Après 60 ans d’histoire, de l’informatique jusqu’au numérique aujourd’hui, les différentes périodes historiques ont suscité des inquiétudes. La situation la plus inquiétante est ce que j’appelle le dessaisissement parental. À force de raconter que les enfants sont des digital natives, nous les laissons s’enfermer dans des activités numériques qui les isolent. On a conduit les populations les plus fragiles à une vision consumériste des technologies. Il faut absolument lutter contre ça. D’autant que nos travaux pendant le confinement ont montré que certains enseignants ou même des médiateurs numériques ont également cette représentation des jeunes. Nous sommes alors passés d’ un dessaisissement parental à un dessaisissement éducatif. 

Dans ce contexte, les élu·es ont un rôle fondamental pour changer les représentations. 

Le deuxième enjeu est celui du poids que fait subir la dématérialisation administrative sur la médiation numérique. La principe de la médiation numérique est de pousser les gens vers la construction d’un capital culturel numérique qui aille au-delà de savoir remplir sa feuille d’impôt. Il faut comprendre comment protéger ses données, comment communiquer. Il s’agit d’acquérir l’autonomie numérique.

Si vous deviez terminer par une note d’optimisme, quelle serait-elle ?

On a n’a jamais été aussi proche d’une régulation internationale des GAFAM et l’Europe est en train d’avancer sur des questions de taxation, c’est un signal positif.

Deux signaux positifs : il n’y a jamais eu autant d’investissement des parents dans le suivi scolaire que pendant l’école à la maison.
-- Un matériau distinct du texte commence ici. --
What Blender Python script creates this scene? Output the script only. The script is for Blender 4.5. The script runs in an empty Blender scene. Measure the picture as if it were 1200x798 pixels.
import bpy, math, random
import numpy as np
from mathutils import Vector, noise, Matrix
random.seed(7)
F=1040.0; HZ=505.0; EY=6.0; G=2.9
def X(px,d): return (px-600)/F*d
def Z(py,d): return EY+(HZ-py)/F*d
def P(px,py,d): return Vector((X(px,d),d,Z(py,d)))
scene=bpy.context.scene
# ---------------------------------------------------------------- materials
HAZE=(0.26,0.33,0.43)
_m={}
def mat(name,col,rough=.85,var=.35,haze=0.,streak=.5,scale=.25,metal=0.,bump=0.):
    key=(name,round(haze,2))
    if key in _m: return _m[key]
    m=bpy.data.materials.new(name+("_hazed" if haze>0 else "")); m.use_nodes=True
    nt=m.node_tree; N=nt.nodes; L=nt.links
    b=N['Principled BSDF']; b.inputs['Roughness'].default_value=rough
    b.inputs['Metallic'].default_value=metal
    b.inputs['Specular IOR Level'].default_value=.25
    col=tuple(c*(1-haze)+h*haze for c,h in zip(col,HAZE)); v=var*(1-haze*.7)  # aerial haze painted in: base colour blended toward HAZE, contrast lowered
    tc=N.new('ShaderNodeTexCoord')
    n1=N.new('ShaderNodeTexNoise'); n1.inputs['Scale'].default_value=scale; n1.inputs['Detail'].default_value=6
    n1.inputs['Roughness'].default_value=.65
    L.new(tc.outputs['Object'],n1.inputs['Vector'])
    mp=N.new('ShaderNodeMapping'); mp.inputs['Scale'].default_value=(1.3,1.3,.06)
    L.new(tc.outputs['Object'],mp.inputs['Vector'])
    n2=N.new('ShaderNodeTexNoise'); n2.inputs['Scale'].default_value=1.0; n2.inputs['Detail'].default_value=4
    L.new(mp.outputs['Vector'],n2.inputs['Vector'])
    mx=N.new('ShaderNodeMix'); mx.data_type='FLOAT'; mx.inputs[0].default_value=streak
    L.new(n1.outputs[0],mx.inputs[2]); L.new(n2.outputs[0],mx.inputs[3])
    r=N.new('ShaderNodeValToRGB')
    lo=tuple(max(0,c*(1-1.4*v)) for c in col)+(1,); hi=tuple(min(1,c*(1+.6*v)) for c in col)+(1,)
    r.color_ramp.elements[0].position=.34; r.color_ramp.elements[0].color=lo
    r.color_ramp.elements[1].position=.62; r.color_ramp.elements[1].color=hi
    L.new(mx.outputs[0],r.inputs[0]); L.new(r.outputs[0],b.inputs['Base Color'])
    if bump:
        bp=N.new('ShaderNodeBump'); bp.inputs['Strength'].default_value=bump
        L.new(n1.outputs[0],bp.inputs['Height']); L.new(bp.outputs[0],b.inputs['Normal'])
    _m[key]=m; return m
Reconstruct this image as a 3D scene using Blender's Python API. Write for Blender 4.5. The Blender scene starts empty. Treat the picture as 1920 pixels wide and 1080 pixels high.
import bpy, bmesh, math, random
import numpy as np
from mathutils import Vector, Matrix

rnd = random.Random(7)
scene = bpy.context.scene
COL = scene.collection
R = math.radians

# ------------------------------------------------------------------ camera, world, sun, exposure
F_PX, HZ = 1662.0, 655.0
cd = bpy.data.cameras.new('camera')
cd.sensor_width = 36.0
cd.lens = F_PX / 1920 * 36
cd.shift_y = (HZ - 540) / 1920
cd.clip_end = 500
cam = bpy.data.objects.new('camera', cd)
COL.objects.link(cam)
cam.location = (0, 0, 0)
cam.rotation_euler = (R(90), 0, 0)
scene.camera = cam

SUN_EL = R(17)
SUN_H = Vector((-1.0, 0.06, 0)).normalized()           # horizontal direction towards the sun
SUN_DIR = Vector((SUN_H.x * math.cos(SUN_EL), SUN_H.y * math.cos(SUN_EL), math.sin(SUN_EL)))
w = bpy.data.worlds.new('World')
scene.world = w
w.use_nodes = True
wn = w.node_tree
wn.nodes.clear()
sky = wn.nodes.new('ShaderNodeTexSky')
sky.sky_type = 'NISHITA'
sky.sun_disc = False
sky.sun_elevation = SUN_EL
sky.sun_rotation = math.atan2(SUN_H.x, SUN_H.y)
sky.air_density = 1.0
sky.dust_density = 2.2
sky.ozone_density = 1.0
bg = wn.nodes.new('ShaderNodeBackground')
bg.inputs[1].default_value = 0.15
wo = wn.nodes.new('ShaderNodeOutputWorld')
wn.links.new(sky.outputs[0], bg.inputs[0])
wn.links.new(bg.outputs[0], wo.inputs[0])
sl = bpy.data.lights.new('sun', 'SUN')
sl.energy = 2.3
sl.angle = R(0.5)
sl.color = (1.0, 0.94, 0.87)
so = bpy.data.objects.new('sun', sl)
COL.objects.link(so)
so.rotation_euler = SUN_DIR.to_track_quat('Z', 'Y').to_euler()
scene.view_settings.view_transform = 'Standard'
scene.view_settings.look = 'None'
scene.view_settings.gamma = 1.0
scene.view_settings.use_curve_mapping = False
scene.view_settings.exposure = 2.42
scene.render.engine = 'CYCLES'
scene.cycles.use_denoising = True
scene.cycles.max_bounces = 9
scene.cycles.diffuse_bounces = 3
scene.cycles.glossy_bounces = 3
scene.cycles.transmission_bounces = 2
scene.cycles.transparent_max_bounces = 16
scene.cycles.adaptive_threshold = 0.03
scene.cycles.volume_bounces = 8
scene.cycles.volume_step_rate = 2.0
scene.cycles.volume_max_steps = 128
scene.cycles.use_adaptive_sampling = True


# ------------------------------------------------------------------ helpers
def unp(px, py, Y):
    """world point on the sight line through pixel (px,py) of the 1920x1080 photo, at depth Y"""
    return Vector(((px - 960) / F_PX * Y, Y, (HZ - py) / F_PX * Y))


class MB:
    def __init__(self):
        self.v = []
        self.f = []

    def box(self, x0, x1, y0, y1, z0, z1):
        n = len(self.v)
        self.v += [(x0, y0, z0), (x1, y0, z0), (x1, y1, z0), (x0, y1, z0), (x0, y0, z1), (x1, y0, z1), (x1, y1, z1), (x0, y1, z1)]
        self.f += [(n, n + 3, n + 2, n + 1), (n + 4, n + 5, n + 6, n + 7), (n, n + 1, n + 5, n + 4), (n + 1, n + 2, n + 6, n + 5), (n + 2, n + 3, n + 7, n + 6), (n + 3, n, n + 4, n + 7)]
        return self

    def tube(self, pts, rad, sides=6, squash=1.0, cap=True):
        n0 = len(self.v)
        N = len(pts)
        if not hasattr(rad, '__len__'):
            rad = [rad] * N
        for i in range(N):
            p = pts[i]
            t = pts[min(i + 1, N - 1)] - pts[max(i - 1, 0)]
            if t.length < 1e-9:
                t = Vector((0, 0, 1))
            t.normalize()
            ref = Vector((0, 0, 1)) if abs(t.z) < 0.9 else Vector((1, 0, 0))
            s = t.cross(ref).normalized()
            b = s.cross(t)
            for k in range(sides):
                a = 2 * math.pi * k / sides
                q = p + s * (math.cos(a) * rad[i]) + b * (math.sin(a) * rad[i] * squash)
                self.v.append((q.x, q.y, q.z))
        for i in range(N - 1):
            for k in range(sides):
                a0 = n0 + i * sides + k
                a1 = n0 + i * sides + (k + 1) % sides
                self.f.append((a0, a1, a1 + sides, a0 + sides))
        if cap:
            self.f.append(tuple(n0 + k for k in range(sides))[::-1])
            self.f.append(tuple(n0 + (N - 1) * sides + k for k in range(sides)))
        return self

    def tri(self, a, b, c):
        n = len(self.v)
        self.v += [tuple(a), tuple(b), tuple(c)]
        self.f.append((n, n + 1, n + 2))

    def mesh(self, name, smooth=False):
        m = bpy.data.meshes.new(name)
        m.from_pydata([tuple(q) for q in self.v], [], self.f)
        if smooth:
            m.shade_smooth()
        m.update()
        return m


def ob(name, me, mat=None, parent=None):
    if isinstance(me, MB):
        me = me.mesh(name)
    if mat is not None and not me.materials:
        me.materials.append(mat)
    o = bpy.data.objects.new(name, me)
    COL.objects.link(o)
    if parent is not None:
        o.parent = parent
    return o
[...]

Pour les familles ayant des enfants scolarisés dans le 1er degré, les échanges avec les enseignants ont littéralement explosé pendant le confinement avec 65 % d’échanges habituels et 30 % d’échanges ponctuels soit 95 % sur un échantillon représentatif de la population française. Le soutien à la médiation numérique est réel et s’inscrit dans un dialogue coopératif, en négociation entre les différents acteurs. Je plaide pour des conseils numériques territoriaux citoyens qui abordent tous les sujets : la fibre, les équipements, le suivi des familles démunies… Il faut pousser à ce que des instances territoriales (communes, communautés de communes, départements) se saisissent du sujet. Il me semble que la prise de conscience de la responsabilité des élu·es est importante. Nous sommes en train de sortir d’un regard technocentré, cela est très positif.